Despite these advances, the company acknowledges that the majority of its emissions footprint lies beyond its direct operations. Scope 3 emissions, particularly those associated with purchased goods and services, represent the largest share of total emissions.

Business air travel remains the second-largest contributor within operational Scope 3 emissions, highlighting ongoing challenges in reducing indirect environmental impact. To address this, Swiss Re is actively reducing travel-related emissions, promoting sustainable procurement practices, and engaging employees through initiatives such as NetZeroYou to encourage individual action on carbon footprint reduction.

The report also highlights emerging sustainability-linked risks that are reshaping the insurance landscape. Data centre-related risks, driven by increasing reliance on digital infrastructure and energy-intensive operations, could result in losses of up to $10 billion from a single event. At the same time, demand for insurance solutions linked to climate resilience and infrastructure protection is expected to grow significantly, with premiums projected to more than double by 2030. These developments illustrate how sustainability is not only a risk factor but also a driver of new business opportunities.

Swiss Re’s sustainability strategy is closely tied to the escalating financial impact of climate change. The report estimates global insured losses from natural catastrophes at $107 billion in 2025, while total losses from climate-related disasters could reach $145 billion, placing the year among the most expensive on record.

Swiss Re is accelerating its transition away from high-carbon activities by setting clear timelines and restrictions across both its underwriting and investment portfolios. The company plans to fully phase out thermal coal-related re/insurance business in OECD countries by 2030 and globally by 2040. In the interim, it has imposed strict limits, including single-risk coverage for companies with more than 30 percent exposure to thermal coal and for projects involving new coal mining or power capacity of at least 100 MW, with broader application across business lines from mid-2026.

On the investment side, Swiss Re has embedded fossil fuel guidelines into its asset management approach.
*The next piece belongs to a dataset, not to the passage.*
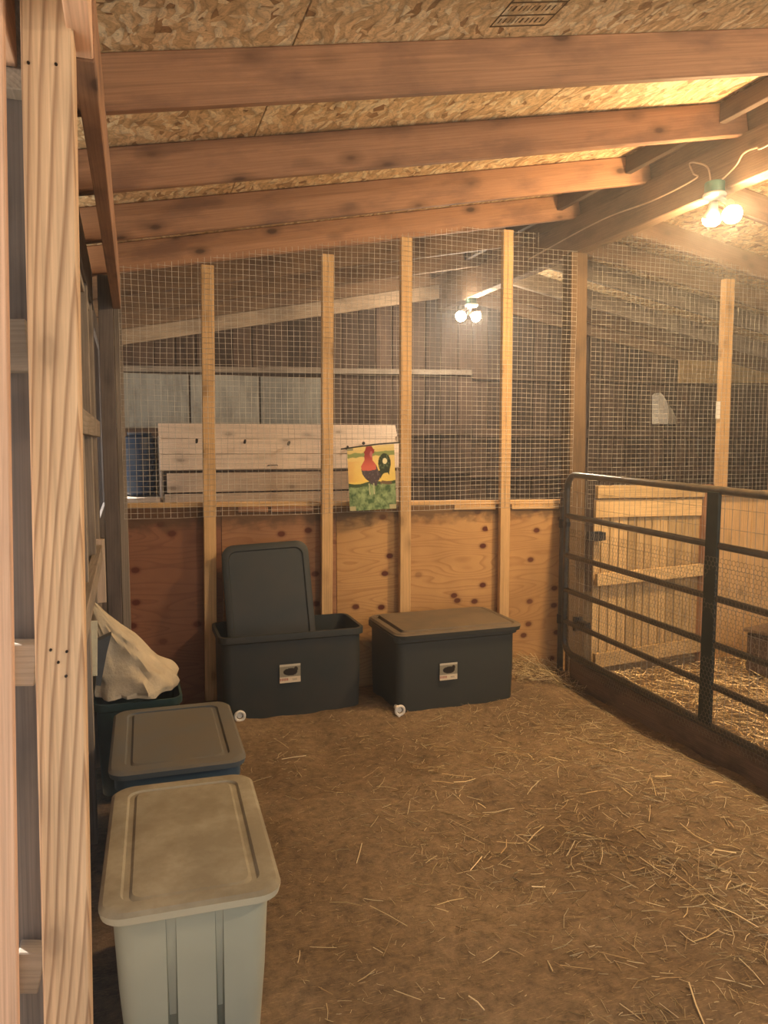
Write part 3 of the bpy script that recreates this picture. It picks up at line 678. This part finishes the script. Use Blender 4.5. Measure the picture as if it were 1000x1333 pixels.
# sloping lid boards
def lidpt(x, t): return Vector((x, 6.52-t*0.21, 1.70-t*0.375))
upn = Vector((0, -0.375, 0.21)).normalized()
for k in range(3):
    t0, t1 = k/3, (k+1)/3
    a = (lidpt(xl, (t0+t1)/2)); b = (lidpt(xr_-0.02*k*0, (t0+t1)/2))
    board('lid_board', a, b, 0.138, 0.016, upn, M['pale'], nb, bev=0.001)
board('front_board', (xl+0.05, 6.34, 1.225), (xr_-0.03, 6.34, 1.225), 0.018, 0.155, (0, 0, 1), M['pale'], nb)
board('front_board', (xl+0.03, 6.345, 1.085), (xr_-0.03, 6.345, 1.085), 0.018, 0.10, (0, 0, 1), M['pale'], nb)
board('side_panel', (xl+0.01, 6.60, 1.0), (xl+0.01, 6.60, 1.60), 0.34, 0.018, (1, 0, 0), M['pale'], nb)
board('side_panel', (xr_-0.01, 6.60, 1.0), (xr_-0.01, 6.60, 1.60), 0.34, 0.018, (1, 0, 0), M['pale'], nb)
board('floor_board', (xl, 6.55, 0.99), (xr_, 6.55, 0.99), 0.40, 0.018, (0, 0, 1), M['pale'], nb)
for x in (0.4, 2.1): board('support_leg', (x, 6.5, -0.1), (x, 6.5, 0.98), 0.08, 0.04, (0, -1, 0), M['grey'], nb)
for (px, py) in ((256, 574), (319, 575), (376, 577), (452, 583)):
    m = MB(); p = atY(px, py, 6.38); m.lathe(p, upn, [(0.011, -0.02), (0.011, 0.02)], 10); m.build('knot_hole', M['hole'], nb)
m = MB(); p = atY(355, 606, 6.30); m.tube([p+Vector((-0.04, 0, 0)), p+Vector((-0.03, -0.025, 0.005)), p+Vector((0.03, -0.025, 0.005)), p+Vector((0.04, 0, 0))], 0.004, 6); m.build('lid_handle', M['iron'], nb)
# shelf board on the right of the box
sb = board('wall_shelf', (2.22, 6.72, 1.615), (2.62, 6.72, 1.615), 0.26, 0.022, (0, 0, 1), M['brown']); tag(sb, 'short dark shelf on the far wall at the right end of the nesting box', 'shelf')
# blue plastic drum and pale box on a ledge at left
bd = thing('plastic_drum', 'dark blue plastic drum beyond the mesh, left of the nesting box', 'drum', (0.105, 6.6, 1.13))
m = MB(); m.lathe((0.105, 6.6, 1.12), (0, 0, 1), [(0.10, 0), (0.125, 0.02), (0.13, 0.12), (0.135, 0.14), (0.13, 0.16), (0.13, 0.36), (0.135, 0.38), (0.13, 0.40), (0.12, 0.47), (0.09, 0.49)], 28); auto_smooth(m.build('drum_body', M['rust'], bd))
m = MB(); m.lathe((0.105, 6.6, 1.61), (0, 0, 1), [(0.095, 0), (0.098, 0.02), (0.0, 0.022)][:2], 24); m.build('drum_lid', M['rust'], bd)
pb = thing('wooden_box', 'small pale wooden box under the blue drum, left of the nesting box', 'box', (0.11, 6.55, 0.95))
m = MB(); m.box((0.11, 6.5, 1.015), (0.25, 0.32, 0.075)); m.build('box_body', M['pale'], pb)
m = MB(); m.box((0.11, 6.5, 1.085), (0.27, 0.34, 0.05)); m.build('box_lid', M['pale'], pb)
board('support_leg', (0.11, 6.5, -0.1), (0.11, 6.5, 0.98), 0.10, 0.10, (0, -1, 0), M['grey'], pb)
# white scoop-shaped jug hanging on the far wall
jg = thing('plastic_jug', 'white cut-open plastic jug hanging on the dark far wall, right of the ridge post', 'jug', (5.6, YF-0.1, 1.75))
p = atY(868, 533, YF-0.12)
def jpoly(pts, Y, dep):
    q = [atY(a, b, Y) for a, b in pts]; n = len(q); mm = MB()
    mm.add(q+[v+Vector((0, dep, 0)) for v in q], [tuple(range(n))[::-1], tuple(range(n, 2*n))]+[(i, (i+1) % n, n+(i+1) % n, n+i) for i in range(n)]); return mm
jpoly([(857, 514), (860, 511), (864, 515), (869, 524), (871, 535), (870, 552), (857, 552)], YF-0.16, 0.10).build('jug_body', M['white'], jg)
o = jpoly([(871, 527), (876, 534), (880, 543), (880, 552), (871, 552)], YF-0.15, 0.10).build('jug_side', M['jug_shade'], jg); o['label'] = 'greyer side of the jug, its shade put into the colour'  # shade on this side is painted as a greyer plastic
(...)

It aims to completely exit thermal coal mining and coal-fired power generation in its listed equity and corporate bond portfolios by 2030. The company has also stopped new direct investments in firms generating at least 5 percent of revenues from thermal coal, while applying additional maturity-based rules for corporate bonds.

Beyond coal, Swiss Re is tightening controls on oil and gas exposure. It excludes investments in the most carbon-intensive producers and, since 2025, avoids companies that derive the majority of their revenues from oil and gas activities unless they demonstrate alignment with net-zero pathways. These measures reflect a broader strategy to reduce climate risk and align its business with global decarbonisation goals.

Overall, Swiss Re’s 2025 disclosures underline how sustainability is becoming deeply embedded in the core of the insurance business. By combining strong emissions reduction progress with forward-looking risk assessment and financial resilience, the company is positioning itself to navigate a rapidly evolving climate landscape while advancing its net-zero ambitions.